I think to say HM started with Sabbath and that Judas Priest were the first proper HM band to be fairly correct, from the viewpoint that there has to be some kind of defined starting line. Metallica and some of the other thrash bands of the time were credited with creating thrash, but anybody can go back further and point to Motorhead or Venom, point being there has to be some kind of starting position otherwise you can keep going back.

The comparison between Bon Jovi and Slayer is very valid. Bon Jovi like most of the glam metal/rock groups of that era had largely based themselves on Aerosmith (distinctly hard rock) and picked up metal riffs thanks to Van Halen and trashy glamour thanks to the New York Dolls and they along with Guns n Roses, Def Leppard, Whitesnake, Motley Crue etc constantly crossed the HM/HR line from time to time (Def Leppard you could say were from HM roots whereas Guns n Roses distinctly HR roots) but in general the same type of music fan that liked one would probably like the other.

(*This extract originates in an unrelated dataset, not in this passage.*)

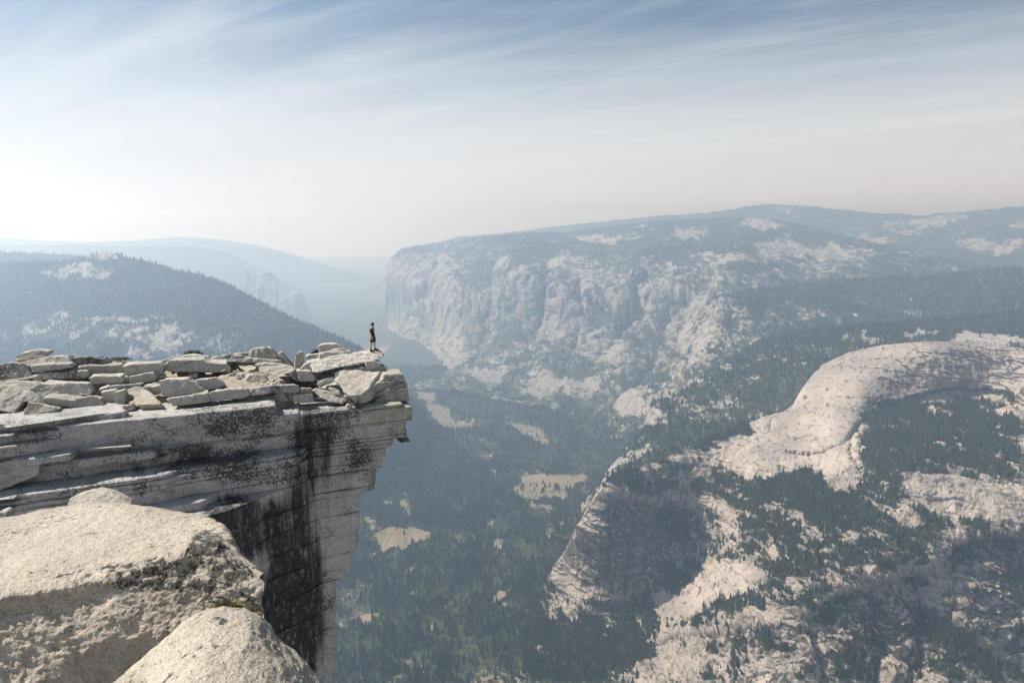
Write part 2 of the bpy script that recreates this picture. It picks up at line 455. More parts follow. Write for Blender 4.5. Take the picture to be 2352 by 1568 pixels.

Slayer on the other hand, were largely a reaction to the trashy west coast metal 80's scene and helped HM restore its agressiveness and masculinity if you like, and they were certainly a world away from Bon Jovi, their influences would have been Sabbath, Priest, Maiden and any other logical groups but they also would`ve have largely been influenced by punk as well, and this in some respects is the link between them and groups like Bon Jovi. Slayer and groups like them took the masculine parts, the agression and the hardcore whereas Bon Jovi and groups like them, took the feminine parts, the glamour etc.